---------- PROVIDED MATERIAL
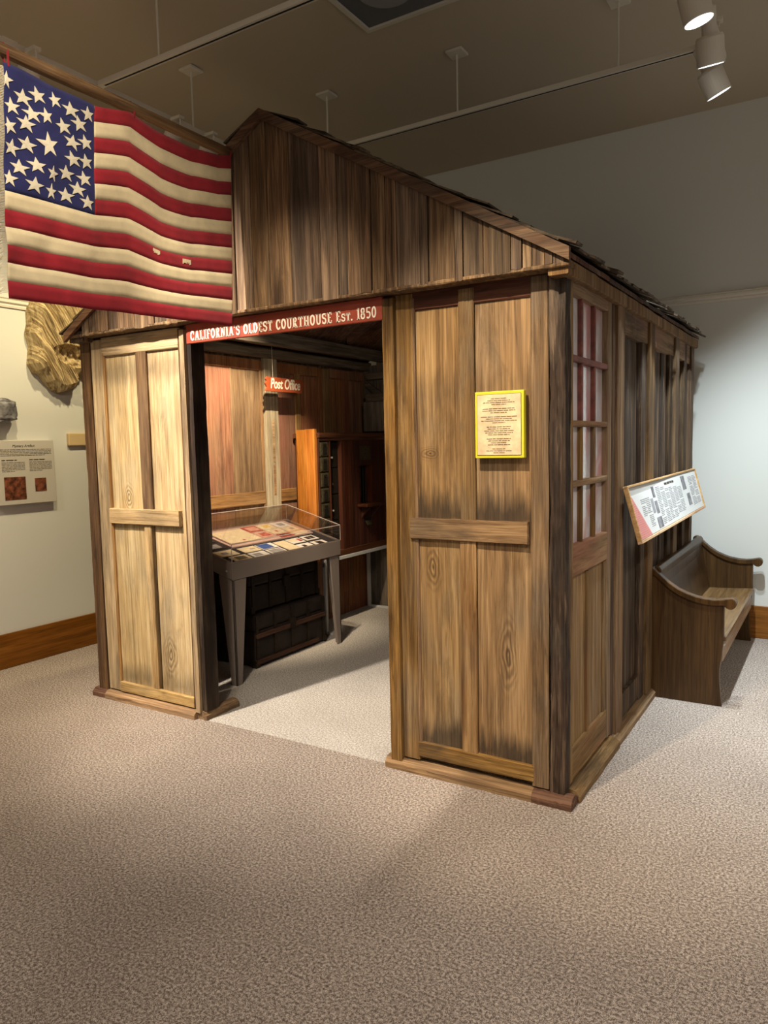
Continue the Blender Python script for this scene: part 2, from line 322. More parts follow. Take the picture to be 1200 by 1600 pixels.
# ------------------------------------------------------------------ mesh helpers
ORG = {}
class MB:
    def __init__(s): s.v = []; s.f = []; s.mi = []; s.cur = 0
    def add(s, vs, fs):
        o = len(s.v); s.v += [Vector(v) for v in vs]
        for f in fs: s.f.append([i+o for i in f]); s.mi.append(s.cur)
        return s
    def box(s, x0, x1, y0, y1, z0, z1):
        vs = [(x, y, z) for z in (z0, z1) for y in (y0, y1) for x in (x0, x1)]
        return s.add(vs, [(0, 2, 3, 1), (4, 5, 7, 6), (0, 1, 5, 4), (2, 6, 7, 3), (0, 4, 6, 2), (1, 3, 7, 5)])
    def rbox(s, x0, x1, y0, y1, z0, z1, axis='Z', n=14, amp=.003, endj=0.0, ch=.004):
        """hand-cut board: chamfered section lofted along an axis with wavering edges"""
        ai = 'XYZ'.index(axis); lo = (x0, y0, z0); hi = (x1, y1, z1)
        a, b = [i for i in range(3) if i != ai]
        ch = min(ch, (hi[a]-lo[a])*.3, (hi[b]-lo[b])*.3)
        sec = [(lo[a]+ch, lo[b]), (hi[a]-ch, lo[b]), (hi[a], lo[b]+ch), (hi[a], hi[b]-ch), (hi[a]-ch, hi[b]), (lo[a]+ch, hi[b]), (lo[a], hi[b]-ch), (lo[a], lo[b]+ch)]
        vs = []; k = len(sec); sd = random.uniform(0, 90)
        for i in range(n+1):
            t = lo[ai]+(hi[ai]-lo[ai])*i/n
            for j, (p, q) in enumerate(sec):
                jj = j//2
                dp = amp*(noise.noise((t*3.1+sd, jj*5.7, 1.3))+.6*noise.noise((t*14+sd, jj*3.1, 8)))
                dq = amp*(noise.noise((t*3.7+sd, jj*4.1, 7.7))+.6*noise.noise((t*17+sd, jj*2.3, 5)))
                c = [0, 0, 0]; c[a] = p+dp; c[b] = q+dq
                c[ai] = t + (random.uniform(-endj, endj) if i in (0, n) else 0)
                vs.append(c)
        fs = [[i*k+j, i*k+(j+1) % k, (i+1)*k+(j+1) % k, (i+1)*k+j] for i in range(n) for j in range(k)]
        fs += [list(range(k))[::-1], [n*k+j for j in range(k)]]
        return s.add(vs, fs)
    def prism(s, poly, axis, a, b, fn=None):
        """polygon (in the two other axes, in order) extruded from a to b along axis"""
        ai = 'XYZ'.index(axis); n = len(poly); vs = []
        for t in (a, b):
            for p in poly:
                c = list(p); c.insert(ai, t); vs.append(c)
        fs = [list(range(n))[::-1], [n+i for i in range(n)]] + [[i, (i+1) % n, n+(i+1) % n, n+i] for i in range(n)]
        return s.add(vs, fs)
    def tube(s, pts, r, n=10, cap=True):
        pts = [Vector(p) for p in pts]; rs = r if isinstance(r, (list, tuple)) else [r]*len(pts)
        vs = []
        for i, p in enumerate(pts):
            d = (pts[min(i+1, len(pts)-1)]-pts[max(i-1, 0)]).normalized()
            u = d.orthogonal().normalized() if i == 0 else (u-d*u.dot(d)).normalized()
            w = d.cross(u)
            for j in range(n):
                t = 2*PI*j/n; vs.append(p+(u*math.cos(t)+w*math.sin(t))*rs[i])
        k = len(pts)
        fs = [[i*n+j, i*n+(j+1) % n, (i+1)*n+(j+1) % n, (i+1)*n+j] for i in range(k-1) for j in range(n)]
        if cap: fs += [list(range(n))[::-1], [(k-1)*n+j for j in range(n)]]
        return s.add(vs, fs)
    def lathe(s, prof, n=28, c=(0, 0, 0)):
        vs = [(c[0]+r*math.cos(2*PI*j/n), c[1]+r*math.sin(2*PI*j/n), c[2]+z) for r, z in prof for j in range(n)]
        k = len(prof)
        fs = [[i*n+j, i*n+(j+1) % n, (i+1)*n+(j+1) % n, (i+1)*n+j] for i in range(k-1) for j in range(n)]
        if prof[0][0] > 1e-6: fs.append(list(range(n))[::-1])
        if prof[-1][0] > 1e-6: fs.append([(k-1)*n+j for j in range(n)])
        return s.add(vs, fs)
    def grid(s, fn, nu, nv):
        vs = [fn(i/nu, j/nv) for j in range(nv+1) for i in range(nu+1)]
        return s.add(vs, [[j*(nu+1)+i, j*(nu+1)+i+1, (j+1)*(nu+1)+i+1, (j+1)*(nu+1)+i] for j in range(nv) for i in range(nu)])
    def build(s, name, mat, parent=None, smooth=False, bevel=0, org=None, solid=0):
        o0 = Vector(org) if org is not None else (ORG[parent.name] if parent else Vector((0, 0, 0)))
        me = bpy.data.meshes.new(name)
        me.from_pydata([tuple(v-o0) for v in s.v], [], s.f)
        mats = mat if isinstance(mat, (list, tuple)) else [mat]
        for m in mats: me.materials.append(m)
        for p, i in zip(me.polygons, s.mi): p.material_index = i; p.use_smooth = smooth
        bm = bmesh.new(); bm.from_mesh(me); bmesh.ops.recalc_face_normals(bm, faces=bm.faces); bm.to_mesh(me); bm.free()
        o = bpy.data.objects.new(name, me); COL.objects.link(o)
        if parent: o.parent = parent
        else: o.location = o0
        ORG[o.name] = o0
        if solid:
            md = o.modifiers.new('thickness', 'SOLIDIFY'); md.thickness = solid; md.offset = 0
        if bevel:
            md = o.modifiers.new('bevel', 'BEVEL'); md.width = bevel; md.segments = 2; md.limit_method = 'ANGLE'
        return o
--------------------
> [WHAT YOU WILL DO]: Set down the material above as is, without any pictures.

> [RESPONSE]:
Continue the Blender Python script for this scene: part 2, from line 322. More parts follow. Take the picture to be 1200 by 1600 pixels.
# ------------------------------------------------------------------ mesh helpers
ORG = {}
class MB:
    def __init__(s): s.v = []; s.f = []; s.mi = []; s.cur = 0
    def add(s, vs, fs):
        o = len(s.v); s.v += [Vector(v) for v in vs]
        for f in fs: s.f.append([i+o for i in f]); s.mi.append(s.cur)
        return s
    def box(s, x0, x1, y0, y1, z0, z1):
        vs = [(x, y, z) for z in (z0, z1) for y in (y0, y1) for x in (x0, x1)]
        return s.add(vs, [(0, 2, 3, 1), (4, 5, 7, 6), (0, 1, 5, 4), (2, 6, 7, 3), (0, 4, 6, 2), (1, 3, 7, 5)])
    def rbox(s, x0, x1, y0, y1, z0, z1, axis='Z', n=14, amp=.003, endj=0.0, ch=.004):
        """hand-cut board: chamfered section lofted along an axis with wavering edges"""
        ai = 'XYZ'.index(axis); lo = (x0, y0, z0); hi = (x1, y1, z1)
        a, b = [i for i in range(3) if i != ai]
        ch = min(ch, (hi[a]-lo[a])*.3, (hi[b]-lo[b])*.3)
        sec = [(lo[a]+ch, lo[b]), (hi[a]-ch, lo[b]), (hi[a], lo[b]+ch), (hi[a], hi[b]-ch), (hi[a]-ch, hi[b]), (lo[a]+ch, hi[b]), (lo[a], hi[b]-ch), (lo[a], lo[b]+ch)]
        vs = []; k = len(sec); sd = random.uniform(0, 90)
        for i in range(n+1):
            t = lo[ai]+(hi[ai]-lo[ai])*i/n
            for j, (p, q) in enumerate(sec):
                jj = j//2
                dp = amp*(noise.noise((t*3.1+sd, jj*5.7, 1.3))+.6*noise.noise((t*14+sd, jj*3.1, 8)))
                dq = amp*(noise.noise((t*3.7+sd, jj*4.1, 7.7))+.6*noise.noise((t*17+sd, jj*2.3, 5)))
                c = [0, 0, 0]; c[a] = p+dp; c[b] = q+dq
                c[ai] = t + (random.uniform(-endj, endj) if i in (0, n) else 0)
                vs.append(c)
        fs = [[i*k+j, i*k+(j+1) % k, (i+1)*k+(j+1) % k, (i+1)*k+j] for i in range(n) for j in range(k)]
        fs += [list(range(k))[::-1], [n*k+j for j in range(k)]]
        return s.add(vs, fs)
    def prism(s, poly, axis, a, b, fn=None):
        """polygon (in the two other axes, in order) extruded from a to b along axis"""
        ai = 'XYZ'.index(axis); n = len(poly); vs = []
        for t in (a, b):
            for p in poly:
                c = list(p); c.insert(ai, t); vs.append(c)
        fs = [list(range(n))[::-1], [n+i for i in range(n)]] + [[i, (i+1) % n, n+(i+1) % n, n+i] for i in range(n)]
        return s.add(vs, fs)
    def tube(s, pts, r, n=10, cap=True):
        pts = [Vector(p) for p in pts]; rs = r if isinstance(r, (list, tuple)) else [r]*len(pts)
        vs = []
        for i, p in enumerate(pts):
            d = (pts[min(i+1, len(pts)-1)]-pts[max(i-1, 0)]).normalized()
            u = d.orthogonal().normalized() if i == 0 else (u-d*u.dot(d)).normalized()
            w = d.cross(u)
            for j in range(n):
                t = 2*PI*j/n; vs.append(p+(u*math.cos(t)+w*math.sin(t))*rs[i])
        k = len(pts)
        fs = [[i*n+j, i*n+(j+1) % n, (i+1)*n+(j+1) % n, (i+1)*n+j] for i in range(k-1) for j in range(n)]
        if cap: fs += [list(range(n))[::-1], [(k-1)*n+j for j in range(n)]]
        return s.add(vs, fs)
    def lathe(s, prof, n=28, c=(0, 0, 0)):
        vs = [(c[0]+r*math.cos(2*PI*j/n), c[1]+r*math.sin(2*PI*j/n), c[2]+z) for r, z in prof for j in range(n)]
        k = len(prof)
        fs = [[i*n+j, i*n+(j+1) % n, (i+1)*n+(j+1) % n, (i+1)*n+j] for i in range(k-1) for j in range(n)]
        if prof[0][0] > 1e-6: fs.append(list(range(n))[::-1])
        if prof[-1][0] > 1e-6: fs.append([(k-1)*n+j for j in range(n)])
        return s.add(vs, fs)
    def grid(s, fn, nu, nv):
        vs = [fn(i/nu, j/nv) for j in range(nv+1) for i in range(nu+1)]
        return s.add(vs, [[j*(nu+1)+i, j*(nu+1)+i+1, (j+1)*(nu+1)+i+1, (j+1)*(nu+1)+i] for j in range(nv) for i in range(nu)])
    def build(s, name, mat, parent=None, smooth=False, bevel=0, org=None, solid=0):
        o0 = Vector(org) if org is not None else (ORG[parent.name] if parent else Vector((0, 0, 0)))
        me = bpy.data.meshes.new(name)
        me.from_pydata([tuple(v-o0) for v in s.v], [], s.f)
        mats = mat if isinstance(mat, (list, tuple)) else [mat]
        for m in mats: me.materials.append(m)
        for p, i in zip(me.polygons, s.mi): p.material_index = i; p.use_smooth = smooth
        bm = bmesh.new(); bm.from_mesh(me); bmesh.ops.recalc_face_normals(bm, faces=bm.faces); bm.to_mesh(me); bm.free()
        o = bpy.data.objects.new(name, me); COL.objects.link(o)
        if parent: o.parent = parent
        else: o.location = o0
        ORG[o.name] = o0
        if solid:
            md = o.modifiers.new('thickness', 'SOLIDIFY'); md.thickness = solid; md.offset = 0
        if bevel:
            md = o.modifiers.new('bevel', 'BEVEL'); md.width = bevel; md.segments = 2; md.limit_method = 'ANGLE'
        return o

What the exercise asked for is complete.